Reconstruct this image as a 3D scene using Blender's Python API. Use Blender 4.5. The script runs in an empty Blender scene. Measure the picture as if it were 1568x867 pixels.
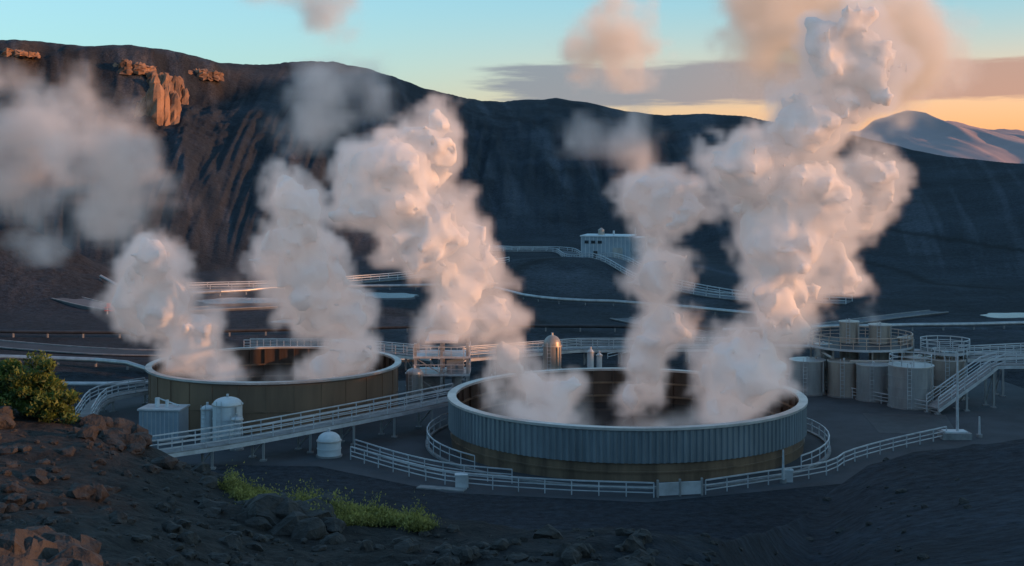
import bpy, bmesh, math, random
import numpy as np
from mathutils import Vector
random.seed(7); rng=np.random.default_rng(7)
scn=bpy.context.scene
EYE=25.0; F=2100.0
def T(p): return (np.asarray(p,dtype=float)-784.0)/F
def at(px,row,d): return ((px-784)/F*d, d, EYE-(row-250)/F*d)

# ---------------------------------------------------------------- noise
_tab=rng.random(65536).astype(np.float32)
def _h(i,j,k): return _tab[(i*1619+j*31337+k*6971)&65535]
def vn(x,y,z=0.0):
    x=np.asarray(x,dtype=np.float32); y=np.asarray(y,dtype=np.float32)+0*x; z=np.asarray(z,dtype=np.float32)+0*x
    i=np.floor(x).astype(np.int64); j=np.floor(y).astype(np.int64); k=np.floor(z).astype(np.int64)
    fx=x-i; fy=y-j; fz=z-k
    fx=fx*fx*(3-2*fx); fy=fy*fy*(3-2*fy); fz=fz*fz*(3-2*fz)
    def L(a,b,t): return a+(b-a)*t
    r=L(L(L(_h(i,j,k),_h(i+1,j,k),fx),L(_h(i,j+1,k),_h(i+1,j+1,k),fx),fy),
        L(L(_h(i,j,k+1),_h(i+1,j,k+1),fx),L(_h(i,j+1,k+1),_h(i+1,j+1,k+1),fx),fy),fz)
    return r*2-1
def fbm(x,y,z=0.0,o=4):
    s=0;a=1;t=0
    for q in range(o):
        s=s+a*vn(x+q*17.3,y+q*9.1,z+q*5.7); t+=a; a*=.5; x=x*2.03;y=y*2.03;z=np.asarray(z)*2.03
    return s/t
def sst(a,b,x):
    t=np.clip((x-a)/(b-a),0,1); return t*t*(3-2*t)

# ---------------------------------------------------------------- terrain height
nA=T([-1500,-400,0,130,240,340,400,520,660,800,1000,1100,1150,1200,1240,1270,1330,1400,1568,2000,3500])
nS=(np.array([520,560,610,637,682,727,755,777,799,806,826,828,824,808,782,752,712,692,671,640,600])-250)/F
nD=np.array([60,60,60,57,55,52,50,48,46,44,42,46,56,70,80,86,88,88,86,84,80.])
cA=T([-3000,-1500,-400,0,40,130,200,280,340,400,450,510,560,600,650,700,740,790,850,900,960,1020,1080,1140,1180,1250,1300,1350,1400,1450,1568,2000,2600,3400,4200,9000])
cD=np.array([300,400,520,560,565,575,585,600,615,630,640,650,665,680,700,720,735,750,755,755,750,740,720,700,685,640,600,570,540,520,480,370,280,200,150.,70])
cR=np.array([-60,0,50,63,62,74,71,83,99,100,95,95,106,118,136,148,156,155,152,158,172,177,175,178,185,190,204,216,230,239,250,0,0,0,0.,0])
cZ=EYE+(250-cR)/F*cD
cZ[-5:]=[33,42,43,43,43]  # unseen ridge right of frame, heights shaped so its shadow covers the plant
bA=T([-3000,-400,0,215,330,500,640,780,900,1000,1140,1300,1568,2000,2600,3400,4200,9000])
bD=np.array([180,240,285,285,315,340,390,425,430,400,340,300,270,230,190,130,100.,50])
def smax(a,b,k):
    h=np.clip(.5+.5*(a-b)/k,0,1); return b+(a-b)*h+k*h*(1-h)
def Z(x,y):
    x=np.asarray(x,dtype=float); y=np.asarray(y,dtype=float)+0*x
    ys=np.maximum(y,1.0); t=x/ys
    far=sst(170,230,y)
    base=far*(1.1*fbm(x/30,y/30,3.1)+0.3*fbm(x/6,y/6,1.7))
    base=base+4.2*np.exp(-(((x-12)/26)**2+((y-298)/34)**2))
    base=base+3.0*np.exp(-(((x+45)/22)**2+((y-250)/20)**2))*0.4
    base=base+142*np.exp(-((x-450)/105)**4-((y-540)/290)**4)  # unseen hill added beyond the right edge to shade the crater wall
    Bd=np.interp(t,bA,bD); Dd=np.interp(t,cA,cD); Zc=np.interp(t,cA,cZ)
    wob=14*fbm(x/60,y/60,8.0,3)
    f=np.clip((y-Bd+wob*0.5)/(Dd-Bd),0,1)
    left=sst(T(430),T(300),t)
    prof=f**1.35
    cl=0.76*f**1.15+0.24*sst(.80,.93,f+.035*fbm(t*40,f*3,4.4,3))
    prof=prof*(1-left)+cl*left
    sk=t+.05*f*np.sin(t*9)
    g=1-np.abs(fbm(sk*16+f*.6,f*.9,5.5,4))*2
    g2=1-np.abs(fbm(sk*60-f*1.0,f*1.6,9.5,4))*2
    g3=1-np.abs(fbm(sk*170-f*2.0,f*3.,19.5,3))*2
    env=np.clip(f*(1.02-f)*4,0,1)
    rough=1.0-0.80*sst(T(900),T(1250),t)
    ridge=Zc*prof+env*(7.0*(g-.3)+3.0*(g2-.3)+1.2*(g3-.3))*rough
    crag=left*sst(.35,.7,f)
    ridge=ridge+env*crag*(3.6*(1-2*np.abs(fbm(x/14,y/14,2.2,5)))+1.2*fbm(x/4,y/4,7.2,3))+f*0.6*fbm(x/8,y/8,6.2,3)*rough
    back=np.maximum(y-Dd,0)
    ridge=np.where(y>Dd, np.maximum(ridge-.30*back,0),ridge)
    ridge=np.where(f>0,ridge,0)
    sz=np.interp(t,T([-1500,-400,0,100,215,260]),[60,30,15.0,8.2,0.6,0])
    u=np.where(y<268,sst(214,268,y),1-0.6*sst(268,330,y))
    spur=sz*u*(1+.22*fbm(x/10,y/10,3,5)+.08*fbm(x/2.5,y/2.5,13,3))
    z=smax(smax(base,ridge,2.0),spur,.5*far+.01)
    z=z*np.where((y>160)|(t>1.0),1,0)+0*y
    s=np.interp(t,nA,nS); dc=np.interp(t,nA,nD)
    k=s+.20*(1-np.minimum(ys,dc)/dc)
    zn=EYE-k*np.minimum(ys,dc)-3*np.exp(-(ys/10)**2)
    over=np.maximum(ys-dc,0)
    zn=zn-over*over/(over+5)*.62
    inn=sst(-3,1,zn)
    lft=1-.5*sst(T(700),T(1300),t)
    zn=zn+inn*lft*(.42*fbm(x/4.5,y/4.5,1,3)+.24*fbm(x/1.1,y/1.1,2,4)*sst(80,40,y))-.15
    z=np.where(zn>0.0,smax(z,zn,.6),z)
    return z
def zat(x,y): return float(Z(np.array([x]),np.array([y]))[0])
def onslope(px,row,d0=150):
    d=np.linspace(d0,900,3000); t=(px-784)/F; zz=Z(t*d,d); r=EYE-(row-250)/F*d
    i=int(np.argmax(zz>=r)); return (t*d[i],d[i])

# ---------------------------------------------------------------- materials
def new_mat(name):
    m=bpy.data.materials.new(name); m.use_nodes=True; nt=m.node_tree
    return m,nt,nt.nodes['Principled BSDF']
def mat(name,col,rough=.6,metal=0.0,var=.25,scale=.6,stretch=(1,1,1),bump=0.0,bscale=8,dirt=None):
    m,nt,b=new_mat(name); N=nt.nodes; L=nt.links
    b.inputs['Roughness'].default_value=rough; b.inputs['Metallic'].default_value=metal
    tc=N.new('ShaderNodeTexCoord'); mp=N.new('ShaderNodeMapping'); mp.inputs['Scale'].default_value=stretch
    L.new(tc.outputs['Object'],mp.inputs['Vector'])
    n=N.new('ShaderNodeTexNoise'); n.inputs['Scale'].default_value=scale; n.inputs['Detail'].default_value=5; n.inputs['Roughness'].default_value=.65
    L.new(mp.outputs['Vector'],n.inputs['Vector'])
    r=N.new('ShaderNodeValToRGB')
    lo=[c*(1-var) for c in col] if dirt is None else dirt
    hi=[min(1,c*(1+var)) for c in col]
    r.color_ramp.elements[0].position=.32; r.color_ramp.elements[0].color=(*lo,1)
    r.color_ramp.elements[1].position=.62; r.color_ramp.elements[1].color=(*hi,1)
    L.new(n.outputs['Fac'],r.inputs['Fac']); L.new(r.outputs['Color'],b.inputs['Base Color'])
    if bump>0:
        n2=N.new('ShaderNodeTexNoise'); n2.inputs['Scale'].default_value=bscale; n2.inputs['Detail'].default_value=4
        L.new(tc.outputs['Object'],n2.inputs['Vector'])
        bp=N.new('ShaderNodeBump'); bp.inputs['Strength'].default_value=bump; bp.inputs['Distance'].default_value=.3
        L.new(n2.outputs['Fac'],bp.inputs['Height']); L.new(bp.outputs['Normal'],b.inputs['Normal'])
    return m
M={}
M['galv']=mat('galvanised_steel',(.46,.48,.51),.45,.3,.2,.8)
M['white']=mat('white_paint',(.50,.53,.56),.45,0,.12,.7)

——

■ **Problem requirements**
Find all lines holding the string "scene" and copy them.

■ **Solution to this task**
Reconstruct this image as a 3D scene using Blender's Python API. Use Blender 4.5. The script runs in an empty Blender scene. Measure the picture as if it were 1568x867 pixels.
scn=bpy.context.scene